◆ **Written task**
Quote from the first line below through the line that contains "COL = SC.collection", both included, and leave the pictures out.

━━━ Provided data ━━━

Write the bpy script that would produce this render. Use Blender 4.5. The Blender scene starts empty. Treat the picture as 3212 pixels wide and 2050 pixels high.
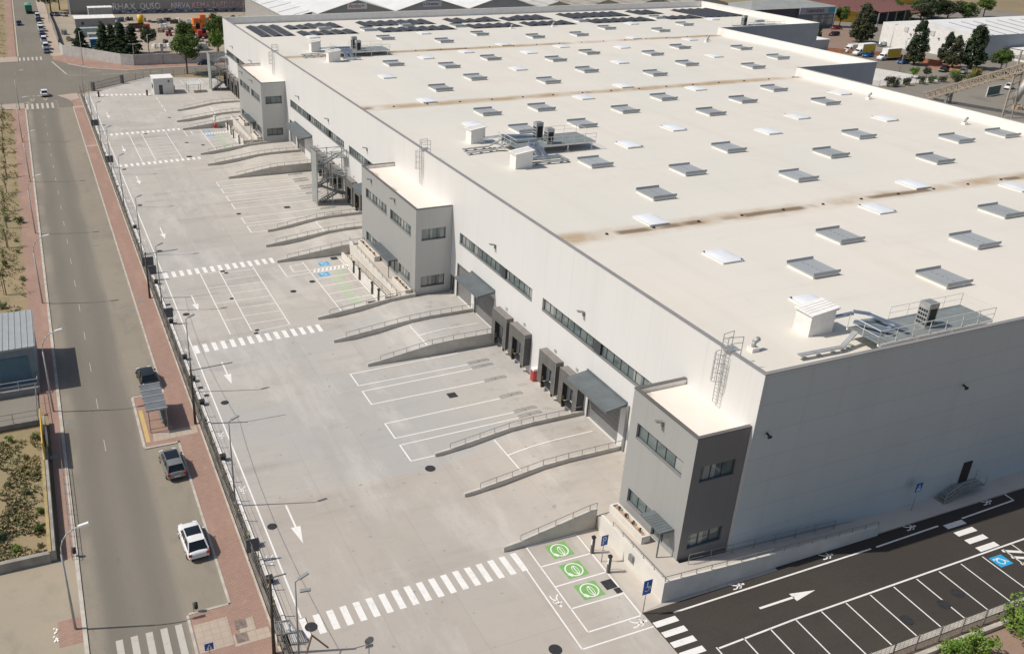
import bpy, math, random
from mathutils import Vector, Matrix, noise as mnoise
R = math.radians
rnd = random.Random(7)
SC = bpy.context.scene
COL = SC.collection

# ------------------------------------------------------------------ camera, sky, sun, exposure
cam_d = bpy.data.cameras.new('camera'); cam = bpy.data.objects.new('camera', cam_d); COL.objects.link(cam)
YAW, PITCH, ROLL = 0.39921356, 0.45249036, 0.02018943
fwd = Vector((math.sin(YAW)*math.cos(PITCH), math.cos(YAW)*math.cos(PITCH), -math.sin(PITCH)))
r0 = Vector((math.cos(YAW), -math.sin(YAW), 0)); u0 = r0.cross(fwd)
rt = r0*math.cos(ROLL)+u0*math.sin(ROLL); up = -r0*math.sin(ROLL)+u0*math.cos(ROLL)
cam.matrix_world = Matrix(((rt.x, up.x, -fwd.x, 0), (rt.y, up.y, -fwd.y, 0), (rt.z, up.z, -fwd.z, 50), (0, 0, 0, 1)))
cam_d.sensor_width = 36; cam_d.lens = 2858.2/3212*36
cam_d.shift_x = 297.4/3212; cam_d.shift_y = -14.36/3212
cam_d.clip_start = 1; cam_d.clip_end = 6000
SC.camera = cam
SUN = Vector((-6.87, 2.06, 9.0)).normalized()
w = bpy.data.worlds.new('World'); SC.world = w; w.use_nodes = True
sky = w.node_tree.nodes.new('ShaderNodeTexSky'); sky.sky_type = 'NISHITA'; sky.sun_disc = False
sky.sun_elevation = math.asin(SUN.z); sky.sun_rotation = math.atan2(SUN.x, SUN.y) % (2*math.pi)
sky.air_density = 1.0; sky.dust_density = 2.0
bg = w.node_tree.nodes['Background']; bg.inputs['Strength'].default_value = 0.09
w.node_tree.links.new(sky.outputs[0], bg.inputs[0])
sun_d = bpy.data.lights.new('sun', 'SUN'); sun_d.energy = 3.7; sun_d.angle = R(0.5); sun_d.color = (1.0, 0.94, 0.855)
sun = bpy.data.objects.new('sun', sun_d); COL.objects.link(sun); sun.rotation_euler = SUN.to_track_quat('Z', 'Y').to_euler()
SC.view_settings.view_transform = 'Standard'; SC.view_settings.look = 'None'
SC.view_settings.exposure = 0.0; SC.view_settings.gamma = 1.0
SC.cycles.max_bounces = 6

# ------------------------------------------------------------------ materials (world-position procedural)
MATS = {}
class NT:
    def __init__(s, name):
        s.m = bpy.data.materials.new(name); s.m.use_nodes = True; s.t = s.m.node_tree
        s.b = s.t.nodes['Principled BSDF']; s.pos = None
    def n(s, typ, **kw):
        x = s.t.nodes.new(typ)
        for k, v in kw.items(): setattr(x, k, v)
        return x
    def put(s, sock, v):
        if hasattr(v, 'is_output') or isinstance(v, bpy.types.NodeSocket): s.t.links.new(v, sock)
        elif v is not None: sock.default_value = v
    def P(s):
        if s.pos is None: s.pos = s.n('ShaderNodeNewGeometry').outputs['Position']
        return s.pos
    def mapped(s, sc, vec=None):
        m = s.n('ShaderNodeMapping'); m.inputs['Scale'].default_value = sc; s.put(m.inputs['Vector'], vec or s.P()); return m.outputs[0]
    def xyz(s):
        x = s.n('ShaderNodeSeparateXYZ'); s.put(x.inputs[0], s.P()); return x.outputs
    def noise(s, sc, detail=4, rough=.55, vec=None):
        q = s.n('ShaderNodeTexNoise'); q.inputs['Scale'].default_value = 1.0; q.inputs['Detail'].default_value = detail; q.inputs['Roughness'].default_value = rough
        s.put(q.inputs['Vector'], s.mapped(sc if isinstance(sc, tuple) else (sc,)*3, vec)); return q.outputs['Fac']
    def math(s, op, a, b=None, c=None):
        q = s.n('ShaderNodeMath', operation=op)
        for i, v in enumerate((a, b, c)):
            if v is not None: s.put(q.inputs[i], v)
        return q.outputs[0]
    def ramp(s, f, a, b, lo=0., hi=1.):
        q = s.n('ShaderNodeMapRange', interpolation_type='SMOOTHSTEP')
        for i, v in enumerate((f, a, b, lo, hi)): s.put(q.inputs[i], v)
        return q.outputs[0]
    def mix(s, f, a, b):
        q = s.n('ShaderNodeMix', data_type='RGBA'); s.put(q.inputs[0], f)
        for i, v in ((6, a), (7, b)):
            if isinstance(v, tuple): v = (*v, 1) if len(v) == 3 else v
            s.put(q.inputs[i], v)
        return q.outputs[2]
    def bump(s, h, strength=.3, dist=.05):
        q = s.n('ShaderNodeBump'); q.inputs['Strength'].default_value = strength; q.inputs['Distance'].default_value = dist
        s.put(q.inputs['Height'], h); s.t.links.new(q.outputs[0], s.b.inputs['Normal'])
    def fin(s, col, rough=.7, metal=0., spec=.5):
        if isinstance(col, tuple): col = (*col, 1)
        s.put(s.b.inputs['Base Color'], col); s.b.inputs['Roughness'].default_value = rough; s.b.inputs['Metallic'].default_value = metal
        s.b.inputs['Specular IOR Level'].default_value = spec
        return s.m
def M(name, col=None, rough=.6, metal=0., var=.12, sc=.8, spec=.5):
    if name in MATS: return MATS[name]
    t = NT(name)
    f = t.ramp(t.noise(sc), .3, .7)
    a = tuple(max(0, c*(1-var)) for c in col); b = tuple(min(1, c*(1+var)) for c in col)
    MATS[name] = t.fin(t.mix(f, a, b), rough, metal, spec); return MATS[name]
def ground_mat(name, base, alt, dark, spots=.5, streak=(.03, .35, 1), slab=None, grain=.10, rough=.85, pours=False):
    t = NT(name)
    c = t.mix(t.ramp(t.noise(.045, 5, .6), .35, .65), base, alt)
    c = t.mix(t.math('MULTIPLY', t.ramp(t.noise(streak, 5, .65), .5, .75), spots), c, dark)
    c = t.mix(t.math('MULTIPLY', t.ramp(t.noise(.5, 6, .7), .48, .72), .35), c, dark)
    if slab:
        x = t.xyz(); sx, sy = slab
        u = t.math('DIVIDE', x[0], sx); v = t.math('DIVIDE', x[1], sy)
        cmb = t.n('ShaderNodeCombineXYZ'); t.put(cmb.inputs[0], t.math('FLOOR', u)); t.put(cmb.inputs[1], t.math('FLOOR', v))
        wn = t.n('ShaderNodeTexWhiteNoise', noise_dimensions='2D'); t.put(wn.inputs['Vector'], cmb.outputs[0])
        c = t.mix(t.math('MULTIPLY', wn.outputs[0], .28), c, dark)
        e = t.math('MINIMUM', t.math('MULTIPLY', t.math('PINGPONG', u, .5), sx), t.math('MULTIPLY', t.math('PINGPONG', v, .5), sy))
        c = t.mix(t.ramp(e, .015, .05, .30, 0.), c, tuple(k*.6 for k in dark))
    if pours:   # separate concrete pours: cooler, paler slabs next to warmer ones, trowel swirls and tyre sweeps
        x = t.xyz(); yy = t.math('ADD', x[1], t.math('MULTIPLY', t.math('SUBTRACT', t.noise((.04, .01, 1), 2), .5), 3.))
        band = t.math('MULTIPLY', t.ramp(yy, 65.4, 65.8), t.ramp(yy, 96., 99., 1, 0))
        c = t.mix(t.math('MULTIPLY', band, t.ramp(t.noise(.055, 5, .6), .32, .62, .0, .6)), c, (.395, .40, .39))
        c = t.mix(t.math('MULTIPLY', t.ramp(yy, 65.2, 65.6, 1, 0), .35), c, (.43, .365, .30))
        c = t.mix(t.math('MULTIPLY', t.ramp(t.noise((.16, .05, 1), 6, .7), .48, .66), .55), c, (.585, .555, .51))
        c = t.mix(t.math('MULTIPLY', t.math('MULTIPLY', t.ramp(x[0], 36, 42), t.ramp(x[0], 47, 46)), t.ramp(t.noise((.5, .9, 1), 5, .7), .56, .68, 0, .5)), c, (.27, .235, .20))
        c = t.mix(t.ramp(t.noise(1.1, 2, .5), .70, .735, 0, .55), c, (.24, .22, .20))
        c = t.mix(t.math('MULTIPLY', t.ramp(t.noise((.22, .5, 1), 7, .75), .56, .70), .30), c, (.30, .29, .28))
        c = t.mix(t.math('MULTIPLY', t.ramp(t.math('ABSOLUTE', t.math('SUBTRACT', t.math('ADD', x[0], t.math('MULTIPLY', t.noise((.001, .03, 1), 2), 5.)), 23.5)), .6, 3.2, 1, 0), t.ramp(t.noise((.6, .02, 1), 5, .7), .42, .66, 0, .18)), c, (.29, .275, .255))
    g = t.noise(6.0, 3, .8)
    c = t.mix(t.ramp(g, .2, .8, 0., grain*2), c, tuple(k*.72 for k in base))
    MATS[name] = t.fin(c, rough, 0, .12); return MATS[name]
YARD = ground_mat('concrete_yard', (.51, .47, .415), (.455, .435, .405), (.335, .315, .29), .9, (.035, .22, 1), (6.1, 21.5), .13, .85, True)
ROAD = ground_mat('worn_asphalt', (.225, .202, .165), (.20, .182, .152), (.165, .152, .13), .5, (.35, .02, 1), None, .12)
STRIP = ground_mat('dusty_parking_strip', (.31, .272, .212), (.275, .245, .195), (.20, .18, .148), .8, (.3, .08, 1), None, .15)
BLACK = ground_mat('new_asphalt', (.064, .056, .049), (.078, .069, .059), (.045, .042, .04), .6, (.05, .3, 1), None, .35, .95)
DIRT = ground_mat('dry_earth', (.37, .285, .175), (.28, .24, .14), (.15, .155, .07), .85, (.35, .25, 1), None, .4, .95)
SAND = ground_mat('sandy_yard', (.42, .355, .275), (.36, .315, .25), (.27, .24, .20), .8, (.2, .2, 1), None, .2, .95)
FIELD = ground_mat('dry_field', (.30, .235, .145), (.25, .20, .13), (.21, .17, .10), .7, (.02, .12, 1), None, .2, .95)
GREYG = ground_mat('old_concrete', (.27, .245, .205), (.235, .215, .185), (.17, .16, .14), .8, (.1, .06, 1), None, .15)
PAVE = ground_mat('pale_paving', (.50, .41, .325), (.45, .37, .30), (.35, .29, .24), .5, (.6, .6, 1), (.6, .6), .12)
PATHM = ground_mat('pale_concrete', (.56, .51, .445), (.52, .475, .42), (.43, .39, .34), .5, (.3, .3, 1), None, .08)
def brick_mat():
    t = NT('red_block_paving'); b = t.n('ShaderNodeTexBrick')
    b.inputs['Color1'].default_value = (.375, .235, .18, 1); b.inputs['Color2'].default_value = (.325, .205, .16, 1); b.inputs['Mortar'].default_value = (.25, .18, .14, 1)
    b.inputs['Scale'].default_value = 1; b.inputs['Brick Width'].default_value = .4; b.inputs['Row Height'].default_value = .2; b.inputs['Mortar Size'].default_value = .02
    t.put(b.inputs['Vector'], t.P())
    c = t.mix(t.ramp(t.noise((.5, .12, 1), 5), .45, .75, 0, .55), b.outputs[0], (.43, .28, .215))
    c = t.mix(t.ramp(t.noise(1.3, 5), .6, .8, 0, .6), c, (.47, .36, .28))
    MATS['brick'] = t.fin(c, .85, 0, .3); return MATS['brick']
BRICK = brick_mat()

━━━

◆ **Exercise solution**
Write the bpy script that would produce this render. Use Blender 4.5. The Blender scene starts empty. Treat the picture as 3212 pixels wide and 2050 pixels high.
import bpy, math, random
from mathutils import Vector, Matrix, noise as mnoise
R = math.radians
rnd = random.Random(7)
SC = bpy.context.scene
COL = SC.collection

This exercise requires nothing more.